Strongly correlated gases of Rydberg-dressed atoms: quantum and classical dynamics
G. Pupillo, A. Micheli, M. Boninsegni, I. Lesanovsky, P. Zoller

TL;DR
This paper explores how weakly admixing Rydberg states into alkali gases creates long-range interactions, enabling the study of strongly correlated phases and the effects of spontaneous emission as a heating mechanism.
Contribution
It introduces techniques for engineering long-range interactions in alkali gases and analyzes the quantum-classical crossover due to spontaneous emission.
Findings
Residual spontaneous emission causes heating in Rydberg-dressed gases.
Quantum phases with dipole-dipole interactions are achievable in harmonic traps.
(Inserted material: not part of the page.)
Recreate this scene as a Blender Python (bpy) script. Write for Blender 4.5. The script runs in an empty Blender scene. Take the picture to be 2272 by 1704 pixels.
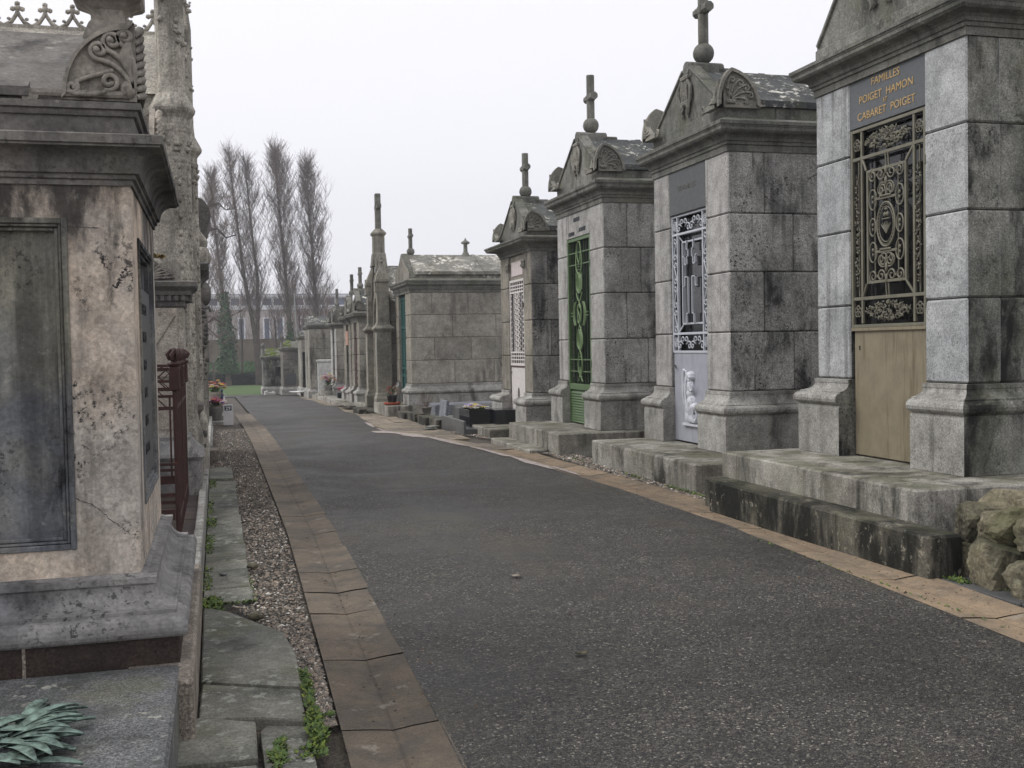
import bpy, bmesh, math, random
from mathutils import Vector, Matrix, noise as mnoise
rad = math.radians
S = bpy.context.scene
COL = S.collection

# ---------------------------------------------------------------- camera
F_PX, W_PX, H_PX = 2400.0, 2272.0, 1704.0
EYE = 1.5
CAM_YAW, CAM_PITCH, CAM_ROLL = rad(15.2474), rad(-1.9996), rad(1.0312)
cam_data = bpy.data.cameras.new('camera')
cam = bpy.data.objects.new('camera', cam_data)
COL.objects.link(cam)
cam_data.sensor_fit = 'HORIZONTAL'; cam_data.sensor_width = 36.0
cam_data.lens = 36.0 * F_PX / W_PX
cam_data.clip_start = 0.05; cam_data.clip_end = 3000
fw = Vector((math.sin(CAM_YAW)*math.cos(CAM_PITCH), math.cos(CAM_YAW)*math.cos(CAM_PITCH), math.sin(CAM_PITCH)))
rt = Vector((math.cos(CAM_YAW), -math.sin(CAM_YAW), 0)); up = rt.cross(fw)
R_ = rt*math.cos(CAM_ROLL) - up*math.sin(CAM_ROLL)
U_ = rt*math.sin(CAM_ROLL) + up*math.cos(CAM_ROLL)
m = Matrix((R_, U_, -fw)).transposed().to_4x4(); m.translation = Vector((0, 0, EYE))
cam.matrix_world = m
S.camera = cam
S.render.resolution_x = 1024; S.render.resolution_y = 768

# ---------------------------------------------------------------- light
SUN_EL, SUN_AZ = rad(48), rad(-72)        # azimuth from +Y towards +X
w = bpy.data.worlds.new('World'); S.world = w; w.use_nodes = True
nt = w.node_tree; nt.nodes.clear()
wo = nt.nodes.new('ShaderNodeOutputWorld'); bg = nt.nodes.new('ShaderNodeBackground')
sky = nt.nodes.new('ShaderNodeTexSky'); sky.sky_type = 'NISHITA'; sky.sun_disc = False
sky.sun_elevation = SUN_EL; sky.sun_rotation = SUN_AZ
sky.air_density = 1.0; sky.dust_density = 6.0; sky.ozone_density = 1.0
hs = nt.nodes.new('ShaderNodeHueSaturation'); hs.inputs['Saturation'].default_value = 0.10
mx = nt.nodes.new('ShaderNodeMix'); mx.data_type = 'RGBA'
mx.inputs['Factor'].default_value = 0.80                      # an even cloud layer over the sky
mx.inputs[7].default_value = (9.1, 9.05, 9.55, 1)
nt.links.new(sky.outputs[0], hs.inputs['Color']); nt.links.new(hs.outputs[0], mx.inputs[6])
nt.links.new(mx.outputs[2], bg.inputs['Color']); bg.inputs['Strength'].default_value = 0.074
nt.links.new(bg.outputs[0], wo.inputs['Surface'])
sun_d = bpy.data.lights.new('sun', 'SUN'); sun_d.energy = 0.95; sun_d.angle = rad(25); sun_d.color = (1, .985, .965)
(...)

Spontaneous emission leads to a transition from quantum to classical behavior.
Abstract
We discuss techniques to generate long-range interactions in a gas of groundstate alkali atoms, by weakly admixing excited Rydberg states with laser light. This provides a tool to engineer strongly correlated phases with reduced decoherence from inelastic collisions and spontaneous emission. As an illustration, we discuss the quantum phases of dressed atoms with dipole-dipole interactions confined in a harmonic potential, as relevant to experiments. We show that residual spontaneous emission from the Rydberg state acts as a heating mechanism, leading to a quantum-classical crossover.